教育システム全体におけるキャリア支援の再定義
フルオンライン大学におけるキャリア形成支援は、キャリアセンターという特定の部署の機能強化だけに留まるものではありません。それは、教育システム全体における学生と社会の接続方法、そして大学が卒業生とどのように長期的な関係を築いていくかという根幹に関わる変革です。
- 教職員の役割変革: 教員は、授業内容だけでなく、それぞれの専門分野におけるキャリアパスや業界動向に関する情報提供、学生のキャリアに関する相談に乗る機会が増える可能性があります。事務職員、特に学生支援やキャリア支援部門の職員は、デジタルツールを活用した支援スキルや、多様な学生の個別ニーズを把握し対応する能力がより一層求められます。
- 教育課程とのシームレスな連携: 特定の授業内でキャリアに関する演習を取り入れたり、プロジェクト型学習を通して実践的なスキルとキャリア意識を同時に育成したりするなど、学びとキャリア形成が一体となった教育を提供することが理想です。学修ポートフォリオシステムの活用などにより、学生が自身の学びと成長を可視化し、それをキャリア形成に繋げる支援も重要になります。

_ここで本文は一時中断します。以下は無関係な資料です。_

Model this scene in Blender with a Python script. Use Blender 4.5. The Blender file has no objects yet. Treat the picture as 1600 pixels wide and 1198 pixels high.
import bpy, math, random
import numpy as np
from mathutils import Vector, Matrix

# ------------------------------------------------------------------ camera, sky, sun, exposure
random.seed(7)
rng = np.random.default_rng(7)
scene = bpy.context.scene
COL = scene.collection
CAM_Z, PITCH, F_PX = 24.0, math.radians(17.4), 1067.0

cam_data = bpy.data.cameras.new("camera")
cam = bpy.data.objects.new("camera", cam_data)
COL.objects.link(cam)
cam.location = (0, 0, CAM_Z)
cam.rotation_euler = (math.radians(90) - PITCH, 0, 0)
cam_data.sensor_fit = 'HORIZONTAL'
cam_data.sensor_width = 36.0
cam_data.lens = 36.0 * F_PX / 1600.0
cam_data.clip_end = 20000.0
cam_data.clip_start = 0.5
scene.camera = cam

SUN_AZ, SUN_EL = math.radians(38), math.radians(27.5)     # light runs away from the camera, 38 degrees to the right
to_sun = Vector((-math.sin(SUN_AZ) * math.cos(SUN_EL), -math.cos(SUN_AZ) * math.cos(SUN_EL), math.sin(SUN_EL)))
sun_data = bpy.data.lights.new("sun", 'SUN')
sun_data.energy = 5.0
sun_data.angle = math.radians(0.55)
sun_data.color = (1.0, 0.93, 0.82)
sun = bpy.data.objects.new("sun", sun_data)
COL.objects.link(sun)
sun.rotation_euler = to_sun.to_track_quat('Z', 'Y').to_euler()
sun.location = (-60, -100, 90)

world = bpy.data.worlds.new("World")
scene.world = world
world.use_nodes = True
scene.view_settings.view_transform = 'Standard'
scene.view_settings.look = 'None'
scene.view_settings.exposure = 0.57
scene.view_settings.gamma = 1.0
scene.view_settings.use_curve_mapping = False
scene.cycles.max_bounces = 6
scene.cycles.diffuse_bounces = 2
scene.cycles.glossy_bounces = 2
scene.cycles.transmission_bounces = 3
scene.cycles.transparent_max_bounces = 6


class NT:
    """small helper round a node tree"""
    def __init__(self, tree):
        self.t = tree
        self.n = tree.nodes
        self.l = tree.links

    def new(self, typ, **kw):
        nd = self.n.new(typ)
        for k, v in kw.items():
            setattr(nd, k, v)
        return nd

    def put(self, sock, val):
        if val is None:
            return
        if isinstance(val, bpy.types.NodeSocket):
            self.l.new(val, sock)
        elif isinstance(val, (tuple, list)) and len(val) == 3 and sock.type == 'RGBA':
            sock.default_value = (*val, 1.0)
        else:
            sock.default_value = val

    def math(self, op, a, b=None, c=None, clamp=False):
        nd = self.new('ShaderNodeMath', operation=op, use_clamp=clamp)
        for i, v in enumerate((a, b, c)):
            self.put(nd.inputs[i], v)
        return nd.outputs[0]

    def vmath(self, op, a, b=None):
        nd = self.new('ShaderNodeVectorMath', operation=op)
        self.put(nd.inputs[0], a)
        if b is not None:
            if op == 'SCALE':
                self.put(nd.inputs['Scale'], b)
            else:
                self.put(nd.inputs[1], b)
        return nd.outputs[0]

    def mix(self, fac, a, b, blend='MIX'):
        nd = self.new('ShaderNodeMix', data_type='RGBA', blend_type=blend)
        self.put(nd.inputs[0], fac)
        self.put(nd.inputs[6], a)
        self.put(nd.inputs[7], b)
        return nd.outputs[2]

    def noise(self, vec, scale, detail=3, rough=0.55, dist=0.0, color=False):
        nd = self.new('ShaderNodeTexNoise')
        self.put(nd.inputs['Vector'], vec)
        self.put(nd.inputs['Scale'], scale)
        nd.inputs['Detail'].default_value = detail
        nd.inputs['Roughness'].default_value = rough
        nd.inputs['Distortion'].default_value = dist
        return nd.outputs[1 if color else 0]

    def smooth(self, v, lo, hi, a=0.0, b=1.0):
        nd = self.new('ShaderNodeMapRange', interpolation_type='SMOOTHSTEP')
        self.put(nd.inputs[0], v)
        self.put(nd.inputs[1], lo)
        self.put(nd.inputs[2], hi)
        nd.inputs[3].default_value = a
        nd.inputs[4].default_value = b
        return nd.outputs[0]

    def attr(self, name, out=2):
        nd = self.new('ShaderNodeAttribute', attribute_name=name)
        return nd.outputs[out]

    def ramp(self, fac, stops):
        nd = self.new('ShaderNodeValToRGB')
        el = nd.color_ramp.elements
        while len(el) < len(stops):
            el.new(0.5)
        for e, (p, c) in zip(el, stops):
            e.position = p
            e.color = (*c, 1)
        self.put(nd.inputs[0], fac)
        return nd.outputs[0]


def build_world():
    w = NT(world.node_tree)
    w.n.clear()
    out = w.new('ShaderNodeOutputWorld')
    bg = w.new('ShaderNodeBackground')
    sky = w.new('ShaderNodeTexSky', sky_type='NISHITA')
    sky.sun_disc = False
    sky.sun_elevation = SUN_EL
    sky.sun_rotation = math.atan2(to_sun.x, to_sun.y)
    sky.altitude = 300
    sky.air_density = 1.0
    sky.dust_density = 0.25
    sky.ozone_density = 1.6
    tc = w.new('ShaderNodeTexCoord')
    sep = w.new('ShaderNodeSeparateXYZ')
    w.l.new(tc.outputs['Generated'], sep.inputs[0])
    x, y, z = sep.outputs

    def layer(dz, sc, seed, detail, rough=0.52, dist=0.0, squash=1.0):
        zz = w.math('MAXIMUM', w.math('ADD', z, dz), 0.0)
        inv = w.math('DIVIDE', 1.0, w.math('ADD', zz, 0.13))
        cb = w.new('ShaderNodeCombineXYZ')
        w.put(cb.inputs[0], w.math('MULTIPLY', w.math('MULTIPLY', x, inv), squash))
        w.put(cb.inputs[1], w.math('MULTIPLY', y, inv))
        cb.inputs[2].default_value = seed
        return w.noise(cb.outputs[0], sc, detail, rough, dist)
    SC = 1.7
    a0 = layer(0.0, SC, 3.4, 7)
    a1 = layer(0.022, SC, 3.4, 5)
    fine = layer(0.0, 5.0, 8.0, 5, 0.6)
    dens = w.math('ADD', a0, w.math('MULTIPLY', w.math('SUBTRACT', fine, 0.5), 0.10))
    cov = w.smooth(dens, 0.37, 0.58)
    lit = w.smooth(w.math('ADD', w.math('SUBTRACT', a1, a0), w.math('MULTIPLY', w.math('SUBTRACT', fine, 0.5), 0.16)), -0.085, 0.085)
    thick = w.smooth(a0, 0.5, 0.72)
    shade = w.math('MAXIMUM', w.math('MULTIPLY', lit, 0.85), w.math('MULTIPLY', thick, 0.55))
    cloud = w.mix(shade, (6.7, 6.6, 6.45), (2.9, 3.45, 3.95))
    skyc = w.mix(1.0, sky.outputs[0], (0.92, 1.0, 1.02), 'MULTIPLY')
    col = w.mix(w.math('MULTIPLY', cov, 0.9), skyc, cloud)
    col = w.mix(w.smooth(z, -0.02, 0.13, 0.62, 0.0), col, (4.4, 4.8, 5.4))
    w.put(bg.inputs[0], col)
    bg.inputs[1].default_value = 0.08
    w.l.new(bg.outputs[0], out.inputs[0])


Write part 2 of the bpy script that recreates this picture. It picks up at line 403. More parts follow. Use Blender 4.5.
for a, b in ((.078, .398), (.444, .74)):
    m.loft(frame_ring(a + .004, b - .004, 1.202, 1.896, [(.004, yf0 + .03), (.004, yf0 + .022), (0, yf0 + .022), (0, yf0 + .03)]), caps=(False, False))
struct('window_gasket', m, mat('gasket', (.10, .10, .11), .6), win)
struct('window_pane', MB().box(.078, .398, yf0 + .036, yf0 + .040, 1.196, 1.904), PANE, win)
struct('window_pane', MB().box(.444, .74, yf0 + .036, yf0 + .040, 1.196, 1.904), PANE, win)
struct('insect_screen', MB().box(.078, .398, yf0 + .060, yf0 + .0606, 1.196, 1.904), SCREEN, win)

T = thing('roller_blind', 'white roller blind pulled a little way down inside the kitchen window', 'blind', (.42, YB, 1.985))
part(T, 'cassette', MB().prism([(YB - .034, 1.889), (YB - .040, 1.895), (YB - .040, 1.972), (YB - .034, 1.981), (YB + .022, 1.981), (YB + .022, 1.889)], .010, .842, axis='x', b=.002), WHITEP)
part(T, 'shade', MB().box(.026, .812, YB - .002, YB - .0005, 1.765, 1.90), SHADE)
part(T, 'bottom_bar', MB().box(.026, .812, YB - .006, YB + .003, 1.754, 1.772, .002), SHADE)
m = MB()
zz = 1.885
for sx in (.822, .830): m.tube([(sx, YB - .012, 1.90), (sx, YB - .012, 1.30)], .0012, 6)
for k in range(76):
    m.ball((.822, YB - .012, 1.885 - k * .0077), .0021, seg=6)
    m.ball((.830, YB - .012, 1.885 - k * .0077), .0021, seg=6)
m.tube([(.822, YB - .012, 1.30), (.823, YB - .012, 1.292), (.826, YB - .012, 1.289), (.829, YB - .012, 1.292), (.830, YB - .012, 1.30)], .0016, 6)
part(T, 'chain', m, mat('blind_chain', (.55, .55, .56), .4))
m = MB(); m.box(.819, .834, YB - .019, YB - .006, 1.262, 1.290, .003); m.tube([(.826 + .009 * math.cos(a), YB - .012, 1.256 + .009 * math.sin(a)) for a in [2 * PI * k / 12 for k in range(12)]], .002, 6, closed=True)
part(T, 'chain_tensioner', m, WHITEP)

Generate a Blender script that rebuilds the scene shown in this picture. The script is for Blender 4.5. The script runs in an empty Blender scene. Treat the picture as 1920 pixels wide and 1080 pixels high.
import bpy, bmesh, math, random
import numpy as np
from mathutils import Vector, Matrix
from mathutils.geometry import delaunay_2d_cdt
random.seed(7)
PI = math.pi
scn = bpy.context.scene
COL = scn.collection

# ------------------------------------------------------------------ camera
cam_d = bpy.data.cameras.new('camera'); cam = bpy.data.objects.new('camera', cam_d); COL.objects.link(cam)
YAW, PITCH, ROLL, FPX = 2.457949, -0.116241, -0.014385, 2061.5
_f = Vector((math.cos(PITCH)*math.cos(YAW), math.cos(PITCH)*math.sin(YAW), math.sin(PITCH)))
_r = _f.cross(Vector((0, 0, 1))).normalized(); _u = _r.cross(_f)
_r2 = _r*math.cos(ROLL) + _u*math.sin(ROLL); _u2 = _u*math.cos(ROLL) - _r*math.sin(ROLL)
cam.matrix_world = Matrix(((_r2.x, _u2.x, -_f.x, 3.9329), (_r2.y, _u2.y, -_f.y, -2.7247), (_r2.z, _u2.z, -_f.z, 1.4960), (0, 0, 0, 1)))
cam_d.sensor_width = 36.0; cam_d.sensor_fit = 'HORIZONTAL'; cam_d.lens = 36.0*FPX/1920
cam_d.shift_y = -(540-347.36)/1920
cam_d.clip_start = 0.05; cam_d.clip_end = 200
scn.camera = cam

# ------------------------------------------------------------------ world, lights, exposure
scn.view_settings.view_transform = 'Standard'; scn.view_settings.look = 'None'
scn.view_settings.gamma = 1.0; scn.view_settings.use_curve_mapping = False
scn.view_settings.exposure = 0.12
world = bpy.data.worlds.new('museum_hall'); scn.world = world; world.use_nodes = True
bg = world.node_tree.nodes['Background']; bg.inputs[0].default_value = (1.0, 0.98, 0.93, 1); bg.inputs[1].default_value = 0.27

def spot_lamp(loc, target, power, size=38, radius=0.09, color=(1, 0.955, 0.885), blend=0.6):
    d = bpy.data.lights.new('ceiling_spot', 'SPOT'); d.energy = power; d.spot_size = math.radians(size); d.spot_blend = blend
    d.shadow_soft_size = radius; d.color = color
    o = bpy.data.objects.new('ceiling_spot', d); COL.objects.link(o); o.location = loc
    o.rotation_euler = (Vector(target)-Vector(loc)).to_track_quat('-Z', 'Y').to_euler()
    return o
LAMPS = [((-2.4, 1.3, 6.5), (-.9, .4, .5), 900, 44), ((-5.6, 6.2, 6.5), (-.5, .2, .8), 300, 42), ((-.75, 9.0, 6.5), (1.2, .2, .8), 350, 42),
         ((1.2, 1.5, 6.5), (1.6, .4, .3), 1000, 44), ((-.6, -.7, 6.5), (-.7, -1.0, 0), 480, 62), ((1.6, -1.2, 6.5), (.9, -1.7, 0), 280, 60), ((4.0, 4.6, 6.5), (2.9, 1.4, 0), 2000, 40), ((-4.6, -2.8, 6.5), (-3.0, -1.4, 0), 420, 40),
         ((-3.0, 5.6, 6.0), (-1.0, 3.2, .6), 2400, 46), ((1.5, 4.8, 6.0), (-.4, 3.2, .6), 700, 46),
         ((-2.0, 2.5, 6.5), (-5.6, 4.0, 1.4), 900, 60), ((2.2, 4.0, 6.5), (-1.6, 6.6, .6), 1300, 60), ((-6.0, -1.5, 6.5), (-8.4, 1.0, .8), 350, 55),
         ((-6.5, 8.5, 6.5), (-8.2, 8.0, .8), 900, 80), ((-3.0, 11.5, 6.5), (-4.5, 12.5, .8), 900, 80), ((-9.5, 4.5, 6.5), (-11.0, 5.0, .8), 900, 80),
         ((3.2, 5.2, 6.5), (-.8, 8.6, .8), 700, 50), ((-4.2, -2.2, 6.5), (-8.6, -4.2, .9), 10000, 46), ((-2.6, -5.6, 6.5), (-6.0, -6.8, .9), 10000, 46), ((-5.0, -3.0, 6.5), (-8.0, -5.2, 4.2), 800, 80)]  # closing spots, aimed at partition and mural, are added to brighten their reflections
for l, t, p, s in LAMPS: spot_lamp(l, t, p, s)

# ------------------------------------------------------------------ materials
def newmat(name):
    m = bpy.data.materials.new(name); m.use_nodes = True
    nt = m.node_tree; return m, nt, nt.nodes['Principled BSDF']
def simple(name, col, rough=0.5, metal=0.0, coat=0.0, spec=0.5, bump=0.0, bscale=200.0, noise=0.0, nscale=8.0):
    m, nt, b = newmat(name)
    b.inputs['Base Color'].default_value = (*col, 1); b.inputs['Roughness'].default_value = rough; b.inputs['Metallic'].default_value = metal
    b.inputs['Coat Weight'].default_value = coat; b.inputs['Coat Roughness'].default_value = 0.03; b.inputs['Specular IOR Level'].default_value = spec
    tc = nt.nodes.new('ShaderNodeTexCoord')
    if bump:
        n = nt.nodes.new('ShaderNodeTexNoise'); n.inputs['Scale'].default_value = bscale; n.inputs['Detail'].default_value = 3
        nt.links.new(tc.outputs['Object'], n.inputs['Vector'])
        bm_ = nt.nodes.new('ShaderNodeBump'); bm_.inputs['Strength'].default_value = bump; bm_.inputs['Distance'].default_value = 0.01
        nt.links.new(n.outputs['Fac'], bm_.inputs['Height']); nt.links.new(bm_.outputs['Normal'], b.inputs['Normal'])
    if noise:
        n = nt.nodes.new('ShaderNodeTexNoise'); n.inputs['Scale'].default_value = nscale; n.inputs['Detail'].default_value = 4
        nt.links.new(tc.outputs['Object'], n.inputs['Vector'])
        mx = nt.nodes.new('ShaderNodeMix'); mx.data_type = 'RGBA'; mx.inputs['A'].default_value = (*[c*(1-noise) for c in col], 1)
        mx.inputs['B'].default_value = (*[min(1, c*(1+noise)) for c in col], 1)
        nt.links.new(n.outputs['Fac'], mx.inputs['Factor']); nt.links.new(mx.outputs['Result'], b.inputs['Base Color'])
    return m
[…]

- 卒業生コミュニティの構築と活用: フルオンライン大学では、地理的に離れていてもオンラインで繋がれる卒業生コミュニティの存在が非常に重要になります。卒業生同士のネットワーク、卒業生による現役学生へのメンタリングやキャリア相談、大学を通じた卒業生向けリカレント教育機会の提供など、大学がハブとなり卒業生のキャリアを継続的に支援する仕組み作りが求められます。これは、大学のブランド力向上や新たな寄付・協賛につながる可能性も秘めています。
- 企業・社会との連携強化: オンラインインターンシッププログラムの開発、企業との共同プロジェクト、オンラインでの合同企業説明会など、企業や社会との連携を強化し、学生が学外の実社会に触れる機会を増やすことが重要です。大学が仲介することで、学生は自身の学習内容と社会のニーズを結びつけやすくなります。
導入における課題と展望
フルオンライン大学でのキャリア支援システムの変革は、多くの課題を伴います。新たなシステム構築のための初期投資、教職員のデジタルスキル向上や意識改革、学生のオンライン環境への適応支援、そして何よりも、多様な学生一人ひとりに寄り添った個別支援をどのようにスケールさせるかという問題です。
これらの課題を克服するためには、段階的な取り組み、国内外の成功事例(例えば、Udacityのようなオンライン教育プロバイダーが行うキャリアサービスや、特定のオンライン大学が提供するバーチャルキャリアフェアなど)からの学び、そして大学全体の長期的な戦略に基づいた組織的な推進が必要です。データに基づいた効果検証を行いながら、常に改善を続ける柔軟な姿勢も求められます。
フルオンライン大学における卒業生キャリア形成支援の変革は、単に学生の就職活動をサポートするだけでなく、大学が卒業生に対して生涯にわたる学びとキャリア形成を支援する機関へと進化していくプロセスです。これは、教育システム全体が、変化の速い社会において個人が持続的に成長し、貢献できる能力を育む場へと変革していくことと同義です。大学の意思決定層には、この大きな流れを理解し、将来を見据えた戦略的な投資と組織変革を断行することが求められています。フルオンライン大学が切り拓く新たな教育のフロンティアにおいて、卒業生キャリア支援は、大学の社会における存在意義を示す重要な指標の一つとなるでしょう。